Sculpture has experienced enormous developments like no other artistic form. More than any other time, during the last 20 years it has experienced an unprecedented renaissance as an artistic form of expression: today sculpture expands its borders in all directions. Today sculpture is allowed to do everything and can do anything! If one understands the modern period in the first decades of the 20th century and then the 1960s as a starting point of this upheavals in art, Benjamin Appel’s work can be viewed as sculpture of the most recent generation.
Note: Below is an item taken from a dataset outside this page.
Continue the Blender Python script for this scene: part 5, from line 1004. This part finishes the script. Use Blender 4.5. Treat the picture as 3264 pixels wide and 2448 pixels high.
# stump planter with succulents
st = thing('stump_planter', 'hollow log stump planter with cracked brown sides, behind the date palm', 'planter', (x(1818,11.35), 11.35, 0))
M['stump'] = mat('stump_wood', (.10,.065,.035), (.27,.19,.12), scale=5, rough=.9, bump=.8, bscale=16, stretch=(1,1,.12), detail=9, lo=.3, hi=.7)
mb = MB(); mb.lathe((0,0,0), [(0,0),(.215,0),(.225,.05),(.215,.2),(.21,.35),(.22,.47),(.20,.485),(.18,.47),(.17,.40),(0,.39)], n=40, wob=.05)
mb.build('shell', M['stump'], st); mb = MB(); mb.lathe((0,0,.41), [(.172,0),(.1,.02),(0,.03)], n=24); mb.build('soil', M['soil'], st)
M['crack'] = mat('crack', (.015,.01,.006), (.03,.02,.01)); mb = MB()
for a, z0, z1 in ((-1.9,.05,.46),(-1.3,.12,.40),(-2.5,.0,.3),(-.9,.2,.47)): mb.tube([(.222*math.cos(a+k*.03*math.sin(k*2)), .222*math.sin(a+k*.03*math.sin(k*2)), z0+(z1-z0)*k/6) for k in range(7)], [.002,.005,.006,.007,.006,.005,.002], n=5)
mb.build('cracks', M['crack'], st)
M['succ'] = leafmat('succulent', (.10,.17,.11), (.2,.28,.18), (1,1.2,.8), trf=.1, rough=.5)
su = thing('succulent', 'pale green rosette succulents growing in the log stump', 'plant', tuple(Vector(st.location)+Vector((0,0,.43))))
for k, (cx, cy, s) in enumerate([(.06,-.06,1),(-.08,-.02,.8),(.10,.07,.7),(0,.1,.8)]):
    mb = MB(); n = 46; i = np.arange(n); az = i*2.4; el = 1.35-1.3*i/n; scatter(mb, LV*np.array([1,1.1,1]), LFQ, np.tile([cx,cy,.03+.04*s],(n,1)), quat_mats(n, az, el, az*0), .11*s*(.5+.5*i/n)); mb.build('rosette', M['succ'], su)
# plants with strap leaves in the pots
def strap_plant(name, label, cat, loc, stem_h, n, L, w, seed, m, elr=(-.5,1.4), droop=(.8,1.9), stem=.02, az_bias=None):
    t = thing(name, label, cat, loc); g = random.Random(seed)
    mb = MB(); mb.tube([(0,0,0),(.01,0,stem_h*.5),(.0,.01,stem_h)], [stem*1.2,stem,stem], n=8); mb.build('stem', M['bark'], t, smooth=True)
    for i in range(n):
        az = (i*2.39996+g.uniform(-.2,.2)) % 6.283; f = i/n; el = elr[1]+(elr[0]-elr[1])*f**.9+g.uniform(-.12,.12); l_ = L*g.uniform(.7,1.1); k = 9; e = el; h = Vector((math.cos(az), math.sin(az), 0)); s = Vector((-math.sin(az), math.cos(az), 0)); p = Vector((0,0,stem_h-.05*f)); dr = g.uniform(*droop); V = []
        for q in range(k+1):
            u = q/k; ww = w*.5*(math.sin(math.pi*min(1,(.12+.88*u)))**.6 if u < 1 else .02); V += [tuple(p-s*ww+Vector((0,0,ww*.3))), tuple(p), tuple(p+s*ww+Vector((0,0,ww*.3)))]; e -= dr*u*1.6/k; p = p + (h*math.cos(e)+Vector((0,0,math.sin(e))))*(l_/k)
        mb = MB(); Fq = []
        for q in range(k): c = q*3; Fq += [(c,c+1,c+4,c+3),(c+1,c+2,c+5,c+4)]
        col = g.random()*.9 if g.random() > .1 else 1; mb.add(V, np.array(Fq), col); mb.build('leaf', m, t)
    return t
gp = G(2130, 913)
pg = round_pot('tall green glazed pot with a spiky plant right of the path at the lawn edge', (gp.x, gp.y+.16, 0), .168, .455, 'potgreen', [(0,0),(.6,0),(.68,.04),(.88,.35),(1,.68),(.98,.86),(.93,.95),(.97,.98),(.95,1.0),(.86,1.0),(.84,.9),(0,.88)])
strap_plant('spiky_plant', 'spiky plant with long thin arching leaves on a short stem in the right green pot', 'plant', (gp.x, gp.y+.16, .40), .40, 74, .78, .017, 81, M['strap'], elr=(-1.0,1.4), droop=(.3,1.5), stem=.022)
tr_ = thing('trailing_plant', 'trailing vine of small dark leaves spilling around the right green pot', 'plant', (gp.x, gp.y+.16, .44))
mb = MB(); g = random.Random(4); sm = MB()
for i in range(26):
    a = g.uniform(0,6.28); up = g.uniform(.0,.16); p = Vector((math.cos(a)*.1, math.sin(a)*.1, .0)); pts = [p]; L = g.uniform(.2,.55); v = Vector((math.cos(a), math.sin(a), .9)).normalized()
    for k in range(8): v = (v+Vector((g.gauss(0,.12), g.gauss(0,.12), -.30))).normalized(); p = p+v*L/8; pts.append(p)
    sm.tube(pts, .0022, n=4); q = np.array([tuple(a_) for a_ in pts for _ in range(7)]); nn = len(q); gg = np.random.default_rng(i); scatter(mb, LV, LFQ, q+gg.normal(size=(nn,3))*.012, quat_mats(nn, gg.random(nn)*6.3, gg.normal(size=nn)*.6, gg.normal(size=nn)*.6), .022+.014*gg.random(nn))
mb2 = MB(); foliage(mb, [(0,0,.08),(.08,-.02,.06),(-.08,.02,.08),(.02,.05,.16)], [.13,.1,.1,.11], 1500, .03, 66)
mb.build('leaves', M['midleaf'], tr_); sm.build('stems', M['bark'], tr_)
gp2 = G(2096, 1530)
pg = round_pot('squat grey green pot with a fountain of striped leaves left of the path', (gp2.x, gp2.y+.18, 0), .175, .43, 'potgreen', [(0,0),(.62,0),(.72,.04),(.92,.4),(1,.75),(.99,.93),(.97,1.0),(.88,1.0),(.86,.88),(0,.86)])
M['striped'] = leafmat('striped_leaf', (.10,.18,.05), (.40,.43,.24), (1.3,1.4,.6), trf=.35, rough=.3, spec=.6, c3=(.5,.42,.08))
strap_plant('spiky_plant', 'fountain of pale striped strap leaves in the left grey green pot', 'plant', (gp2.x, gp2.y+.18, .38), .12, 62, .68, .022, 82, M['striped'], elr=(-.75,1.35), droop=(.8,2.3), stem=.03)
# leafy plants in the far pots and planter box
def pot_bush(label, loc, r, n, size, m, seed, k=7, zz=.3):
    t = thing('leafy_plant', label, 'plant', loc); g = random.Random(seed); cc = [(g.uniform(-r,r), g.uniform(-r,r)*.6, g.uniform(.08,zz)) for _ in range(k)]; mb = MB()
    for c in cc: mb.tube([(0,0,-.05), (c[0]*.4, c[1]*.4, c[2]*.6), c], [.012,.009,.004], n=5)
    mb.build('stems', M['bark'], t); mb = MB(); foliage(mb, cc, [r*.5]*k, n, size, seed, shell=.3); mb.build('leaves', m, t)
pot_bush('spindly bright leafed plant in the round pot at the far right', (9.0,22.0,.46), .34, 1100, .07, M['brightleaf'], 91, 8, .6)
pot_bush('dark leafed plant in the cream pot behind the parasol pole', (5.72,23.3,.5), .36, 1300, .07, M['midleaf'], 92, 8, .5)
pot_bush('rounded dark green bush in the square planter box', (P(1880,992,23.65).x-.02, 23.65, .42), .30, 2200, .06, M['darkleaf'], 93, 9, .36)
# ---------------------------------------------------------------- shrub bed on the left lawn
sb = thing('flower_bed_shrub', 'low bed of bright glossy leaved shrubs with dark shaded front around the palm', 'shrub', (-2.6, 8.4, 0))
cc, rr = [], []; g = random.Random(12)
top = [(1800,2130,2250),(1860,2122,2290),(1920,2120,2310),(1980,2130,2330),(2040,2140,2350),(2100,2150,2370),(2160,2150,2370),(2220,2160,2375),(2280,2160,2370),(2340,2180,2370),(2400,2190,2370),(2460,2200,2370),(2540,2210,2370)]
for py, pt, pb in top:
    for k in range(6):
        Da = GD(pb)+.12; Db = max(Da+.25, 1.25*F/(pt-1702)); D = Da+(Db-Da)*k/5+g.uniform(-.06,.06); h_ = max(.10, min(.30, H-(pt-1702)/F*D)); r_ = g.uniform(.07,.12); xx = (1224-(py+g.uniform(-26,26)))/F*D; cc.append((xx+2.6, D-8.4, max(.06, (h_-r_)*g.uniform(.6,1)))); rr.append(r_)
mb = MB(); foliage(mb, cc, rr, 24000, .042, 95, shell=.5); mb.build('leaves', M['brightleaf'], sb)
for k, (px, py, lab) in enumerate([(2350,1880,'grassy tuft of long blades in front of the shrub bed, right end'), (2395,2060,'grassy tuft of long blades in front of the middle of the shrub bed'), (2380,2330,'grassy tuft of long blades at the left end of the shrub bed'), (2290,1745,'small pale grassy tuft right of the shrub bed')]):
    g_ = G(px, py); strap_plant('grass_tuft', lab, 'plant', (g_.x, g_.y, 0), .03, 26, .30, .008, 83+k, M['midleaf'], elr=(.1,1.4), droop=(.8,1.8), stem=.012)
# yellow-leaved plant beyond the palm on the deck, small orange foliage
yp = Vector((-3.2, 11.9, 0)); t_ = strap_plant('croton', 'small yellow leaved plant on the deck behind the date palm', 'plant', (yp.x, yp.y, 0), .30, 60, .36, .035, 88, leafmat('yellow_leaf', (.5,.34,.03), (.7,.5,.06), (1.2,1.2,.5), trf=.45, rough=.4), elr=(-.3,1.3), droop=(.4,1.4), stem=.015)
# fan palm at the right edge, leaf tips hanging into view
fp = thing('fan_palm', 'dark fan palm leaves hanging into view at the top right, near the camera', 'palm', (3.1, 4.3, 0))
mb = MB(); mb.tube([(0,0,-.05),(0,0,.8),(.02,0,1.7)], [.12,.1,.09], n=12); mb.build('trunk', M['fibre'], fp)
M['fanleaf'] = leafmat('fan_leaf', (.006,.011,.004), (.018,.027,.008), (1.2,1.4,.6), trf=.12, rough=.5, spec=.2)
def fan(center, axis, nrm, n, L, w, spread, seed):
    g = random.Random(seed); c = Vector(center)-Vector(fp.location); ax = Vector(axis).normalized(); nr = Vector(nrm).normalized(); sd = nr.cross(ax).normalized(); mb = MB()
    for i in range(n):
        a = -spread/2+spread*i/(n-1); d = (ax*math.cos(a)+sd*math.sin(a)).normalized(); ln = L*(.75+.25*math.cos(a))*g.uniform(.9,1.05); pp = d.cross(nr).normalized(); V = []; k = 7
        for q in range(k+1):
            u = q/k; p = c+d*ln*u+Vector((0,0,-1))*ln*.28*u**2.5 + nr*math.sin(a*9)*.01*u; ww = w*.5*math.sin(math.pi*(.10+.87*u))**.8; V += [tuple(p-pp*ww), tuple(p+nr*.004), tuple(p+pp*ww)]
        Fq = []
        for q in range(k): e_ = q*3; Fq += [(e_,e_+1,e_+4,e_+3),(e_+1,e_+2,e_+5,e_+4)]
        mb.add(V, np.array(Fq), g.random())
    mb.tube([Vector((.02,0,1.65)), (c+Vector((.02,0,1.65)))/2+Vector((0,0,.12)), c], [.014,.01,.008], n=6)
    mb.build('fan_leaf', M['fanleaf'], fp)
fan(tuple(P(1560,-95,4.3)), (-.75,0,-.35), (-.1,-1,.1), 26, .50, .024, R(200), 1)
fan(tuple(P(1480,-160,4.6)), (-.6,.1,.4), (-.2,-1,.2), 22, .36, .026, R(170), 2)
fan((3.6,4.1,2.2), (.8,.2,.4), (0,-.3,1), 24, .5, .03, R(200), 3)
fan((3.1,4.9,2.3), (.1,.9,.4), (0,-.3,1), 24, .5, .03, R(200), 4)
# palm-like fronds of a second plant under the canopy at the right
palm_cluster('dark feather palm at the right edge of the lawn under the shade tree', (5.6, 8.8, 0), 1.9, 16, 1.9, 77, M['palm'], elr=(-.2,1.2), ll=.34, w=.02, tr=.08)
As an artist, and since the earliest part of his career, Appel has transformed the demands of sculpture as a practice, questioned, radicalized and reinterpreted them.

 

His sculptural image-spaces, which can be encountered in the exhibition Flowerbed in the Cellar, can be seen as the systematic extended development of its previous exhibition-projects such as The Bird in its Nest, Filling the Basement with Concrete[2 Benjamin Appel, from the exhibition catalogue Den Keller mit Beton füllen (Fill the Cellar with Concrete) Galerie der Stadt Sindelfingen am Sonntag, 2017
] or Walls are Stairs without Floors. Through the strict network of relationships that Benjamin Appel creates between a location, objects, and viewers, he suspends the architectonic connections and forces us to recognize and accept the instability in our spatial experience. What makes up the quality of this spatially defined total work of art is that it is not about seeing the familiar in a new way, but rather always counters our fundamental yearning, thought for spatial anchors, with a firm and clearly defined artistic form.